The brothers' case finally went to trial this past May 28. On the stand before Judge Peter Adrien, Gustavo wept as he showed photographs of his family. He broke down as he described the walk he took with his father the night before his suicide. As in all the other cases, the Cuban government did not defend itself.

The next day, Adrien told a packed courtroom what he thought about Che Guevara and Fidel Castro's role in Gustavo Sr.'s death: "What the defendants did is torture this family and tear it apart."

Adrien awarded the Villoldo brothers the full $393 million for family assets, another $392 million for pain and suffering and $393 million in punitive damages. In all, he gave them $1.178 billion, the largest civil judgment decided against Cuba.

Many laughed it off as the latest bit of anti-Castro extremism. Castro even dedicated his May 30 "Reflections of Fidel" column in Granma to the Villoldoses' judgment. The award shows that "chaos prevails" in America, he wrote, scoffing, "Such is justice in the United States!" McLaren, the UCLA scholar, asks, "When are the victims of U.S. imperialism going to get financial restitution? Who's going to pay the families of everyone who committed suicide because of the financial crisis?"

But Gustavo figures he can squeeze the cash out of Castro. Though the frozen funds from 1959 are basically tapped out ("There's nothing left," says Joe DeMaria, a Miami lawyer who has worked on these cases), exiles have turned to American phone companies looking for Cuban money. AT&T, Sprint and others sent more than $120 million to Cuba through long-distance calls in the last half of 2008. Earlier this month, a U.S. district judge ordered the companies to explain the practice, setting the stage for a battle over the money.

Gustavo is watching the case, but has begun searching for Cuban accounts and property in Western nations such as Spain that have long had relations with Castro. He hopes to persuade those governments to recognize his judgment and freeze Cuban assets. "It's a new strategy, but it's got a good chance of working," says Jeremy W. Alters, Gustavo's lead attorney.

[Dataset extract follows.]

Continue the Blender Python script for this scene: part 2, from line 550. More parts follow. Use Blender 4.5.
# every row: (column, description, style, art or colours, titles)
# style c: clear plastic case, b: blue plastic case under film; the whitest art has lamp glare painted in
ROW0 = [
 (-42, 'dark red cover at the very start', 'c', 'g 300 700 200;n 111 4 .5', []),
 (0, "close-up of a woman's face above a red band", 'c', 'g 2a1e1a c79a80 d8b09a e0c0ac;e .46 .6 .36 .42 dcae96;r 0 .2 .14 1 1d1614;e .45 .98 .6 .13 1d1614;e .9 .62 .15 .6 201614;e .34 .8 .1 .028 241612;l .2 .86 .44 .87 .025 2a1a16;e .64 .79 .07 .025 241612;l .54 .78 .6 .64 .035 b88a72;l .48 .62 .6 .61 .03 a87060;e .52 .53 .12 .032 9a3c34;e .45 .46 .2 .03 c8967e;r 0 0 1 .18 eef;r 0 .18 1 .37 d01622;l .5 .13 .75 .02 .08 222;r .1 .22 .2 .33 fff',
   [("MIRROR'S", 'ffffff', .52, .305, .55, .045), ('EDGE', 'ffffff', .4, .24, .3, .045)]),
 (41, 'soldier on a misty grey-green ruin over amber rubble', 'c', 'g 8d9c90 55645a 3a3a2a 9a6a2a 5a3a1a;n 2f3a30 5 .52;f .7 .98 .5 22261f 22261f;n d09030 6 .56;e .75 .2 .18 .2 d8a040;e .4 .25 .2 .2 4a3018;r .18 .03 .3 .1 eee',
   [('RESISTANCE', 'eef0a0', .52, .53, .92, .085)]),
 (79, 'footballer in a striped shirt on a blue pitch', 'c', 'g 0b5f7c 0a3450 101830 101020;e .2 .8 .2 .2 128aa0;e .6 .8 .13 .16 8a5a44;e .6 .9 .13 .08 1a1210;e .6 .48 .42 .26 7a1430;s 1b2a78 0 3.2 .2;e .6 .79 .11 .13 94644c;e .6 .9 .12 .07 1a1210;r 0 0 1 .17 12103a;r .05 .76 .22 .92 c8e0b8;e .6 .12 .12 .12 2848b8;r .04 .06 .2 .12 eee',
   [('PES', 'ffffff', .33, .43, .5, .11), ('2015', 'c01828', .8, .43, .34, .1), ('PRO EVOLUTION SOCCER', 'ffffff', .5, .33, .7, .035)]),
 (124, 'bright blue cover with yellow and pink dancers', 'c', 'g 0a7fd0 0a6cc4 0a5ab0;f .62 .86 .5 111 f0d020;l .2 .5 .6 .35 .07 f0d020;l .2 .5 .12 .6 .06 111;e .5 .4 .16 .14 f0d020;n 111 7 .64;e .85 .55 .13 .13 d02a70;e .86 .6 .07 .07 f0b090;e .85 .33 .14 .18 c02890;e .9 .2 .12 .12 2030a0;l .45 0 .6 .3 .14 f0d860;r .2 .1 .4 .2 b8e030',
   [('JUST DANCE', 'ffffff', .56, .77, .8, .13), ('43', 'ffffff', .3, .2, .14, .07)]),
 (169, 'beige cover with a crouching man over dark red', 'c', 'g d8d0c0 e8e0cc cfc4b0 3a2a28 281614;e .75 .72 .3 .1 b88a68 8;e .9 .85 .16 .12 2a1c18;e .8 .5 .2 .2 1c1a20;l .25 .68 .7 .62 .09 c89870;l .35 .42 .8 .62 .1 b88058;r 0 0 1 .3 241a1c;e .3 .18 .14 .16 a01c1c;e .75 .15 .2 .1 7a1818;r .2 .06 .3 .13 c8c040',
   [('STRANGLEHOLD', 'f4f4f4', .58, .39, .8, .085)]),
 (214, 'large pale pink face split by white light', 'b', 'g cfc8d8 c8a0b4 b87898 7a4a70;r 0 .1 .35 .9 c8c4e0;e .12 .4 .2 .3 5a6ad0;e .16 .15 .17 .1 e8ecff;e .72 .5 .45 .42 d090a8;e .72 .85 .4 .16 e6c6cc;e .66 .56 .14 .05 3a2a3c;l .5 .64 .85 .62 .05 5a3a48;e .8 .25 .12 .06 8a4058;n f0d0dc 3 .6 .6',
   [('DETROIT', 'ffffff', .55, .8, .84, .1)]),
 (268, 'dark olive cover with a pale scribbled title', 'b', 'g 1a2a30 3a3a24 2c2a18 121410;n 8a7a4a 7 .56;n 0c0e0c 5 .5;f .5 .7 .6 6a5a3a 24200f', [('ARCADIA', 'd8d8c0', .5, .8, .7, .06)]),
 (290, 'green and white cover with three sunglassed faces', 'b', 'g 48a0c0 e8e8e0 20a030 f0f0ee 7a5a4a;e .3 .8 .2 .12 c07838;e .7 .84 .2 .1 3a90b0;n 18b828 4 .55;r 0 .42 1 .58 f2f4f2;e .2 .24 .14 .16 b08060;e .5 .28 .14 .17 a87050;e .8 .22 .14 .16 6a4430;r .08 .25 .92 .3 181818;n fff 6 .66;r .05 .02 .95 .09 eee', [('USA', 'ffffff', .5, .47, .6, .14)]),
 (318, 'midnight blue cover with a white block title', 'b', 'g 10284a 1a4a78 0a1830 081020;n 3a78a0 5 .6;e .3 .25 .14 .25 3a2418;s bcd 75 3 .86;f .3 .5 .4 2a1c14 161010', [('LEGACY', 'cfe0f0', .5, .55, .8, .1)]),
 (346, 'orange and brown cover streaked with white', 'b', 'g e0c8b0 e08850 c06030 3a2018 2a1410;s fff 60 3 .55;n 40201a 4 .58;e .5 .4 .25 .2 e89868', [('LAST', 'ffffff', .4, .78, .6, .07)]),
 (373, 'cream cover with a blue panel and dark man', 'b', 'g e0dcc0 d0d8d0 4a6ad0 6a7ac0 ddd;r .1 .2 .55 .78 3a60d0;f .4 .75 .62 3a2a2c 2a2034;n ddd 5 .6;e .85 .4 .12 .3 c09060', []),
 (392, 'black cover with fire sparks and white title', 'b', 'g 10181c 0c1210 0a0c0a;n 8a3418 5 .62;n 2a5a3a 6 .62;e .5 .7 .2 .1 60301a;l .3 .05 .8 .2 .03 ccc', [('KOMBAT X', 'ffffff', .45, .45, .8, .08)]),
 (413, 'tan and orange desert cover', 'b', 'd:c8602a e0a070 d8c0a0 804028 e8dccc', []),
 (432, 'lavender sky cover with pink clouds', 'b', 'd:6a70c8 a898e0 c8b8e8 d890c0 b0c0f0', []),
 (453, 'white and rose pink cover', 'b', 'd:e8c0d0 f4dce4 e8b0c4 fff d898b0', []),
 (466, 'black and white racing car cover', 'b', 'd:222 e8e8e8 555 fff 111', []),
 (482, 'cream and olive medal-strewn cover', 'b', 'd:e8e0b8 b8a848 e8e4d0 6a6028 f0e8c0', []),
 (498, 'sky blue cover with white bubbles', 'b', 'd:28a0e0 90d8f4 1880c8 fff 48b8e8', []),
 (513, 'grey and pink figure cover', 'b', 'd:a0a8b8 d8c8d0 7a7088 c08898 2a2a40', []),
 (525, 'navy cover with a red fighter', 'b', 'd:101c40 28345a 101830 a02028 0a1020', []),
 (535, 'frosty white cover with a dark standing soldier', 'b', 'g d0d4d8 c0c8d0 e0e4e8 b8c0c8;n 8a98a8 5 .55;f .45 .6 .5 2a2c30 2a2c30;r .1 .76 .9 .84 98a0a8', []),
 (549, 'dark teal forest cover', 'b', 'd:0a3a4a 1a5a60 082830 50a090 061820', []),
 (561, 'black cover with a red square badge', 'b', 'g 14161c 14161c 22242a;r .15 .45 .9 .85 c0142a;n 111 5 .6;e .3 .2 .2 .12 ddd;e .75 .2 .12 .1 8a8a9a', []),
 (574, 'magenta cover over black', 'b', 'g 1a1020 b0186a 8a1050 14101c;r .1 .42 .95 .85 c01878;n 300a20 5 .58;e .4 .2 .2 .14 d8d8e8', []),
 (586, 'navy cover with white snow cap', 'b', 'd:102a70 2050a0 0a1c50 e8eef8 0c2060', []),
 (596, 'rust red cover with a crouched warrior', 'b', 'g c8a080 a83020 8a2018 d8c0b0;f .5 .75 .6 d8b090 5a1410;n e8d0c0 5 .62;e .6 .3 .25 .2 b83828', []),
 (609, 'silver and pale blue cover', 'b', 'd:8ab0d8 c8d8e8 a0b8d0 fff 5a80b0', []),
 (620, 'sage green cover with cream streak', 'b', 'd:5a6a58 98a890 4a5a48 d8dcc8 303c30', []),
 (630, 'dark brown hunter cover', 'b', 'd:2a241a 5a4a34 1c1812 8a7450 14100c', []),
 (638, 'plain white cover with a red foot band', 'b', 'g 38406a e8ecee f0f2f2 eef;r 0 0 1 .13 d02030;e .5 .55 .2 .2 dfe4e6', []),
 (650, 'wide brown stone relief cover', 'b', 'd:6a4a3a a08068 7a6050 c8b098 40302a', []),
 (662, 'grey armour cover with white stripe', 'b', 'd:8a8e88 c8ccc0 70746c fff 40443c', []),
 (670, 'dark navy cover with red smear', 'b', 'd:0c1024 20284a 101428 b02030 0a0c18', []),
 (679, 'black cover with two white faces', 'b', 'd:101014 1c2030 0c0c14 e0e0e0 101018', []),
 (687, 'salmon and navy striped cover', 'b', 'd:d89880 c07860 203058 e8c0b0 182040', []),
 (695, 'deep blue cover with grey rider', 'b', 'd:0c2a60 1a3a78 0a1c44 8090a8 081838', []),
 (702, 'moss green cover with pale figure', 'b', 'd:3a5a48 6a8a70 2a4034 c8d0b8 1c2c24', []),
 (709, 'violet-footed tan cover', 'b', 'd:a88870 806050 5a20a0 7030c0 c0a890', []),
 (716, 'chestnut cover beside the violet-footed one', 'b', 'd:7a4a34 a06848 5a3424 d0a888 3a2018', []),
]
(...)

Nicholas J. Gutierrez Jr., a Miami lawyer representing more than 5,000 exiles who lost property in the revolution, says it's a long shot. "The truth is, many foreign governments are also owed large sums of money by Cuba," he says. "I think he's going to find a lot more debts than assets out there."

In his West Kendall home, Gustavo sits beneath an oil painting of his father and glances around at his mementos. He has no regrets, he says. Then his eyes flash.

"We are gonna collect," he says. "You don't know me, maybe. I'm telling you: We are gonna collect."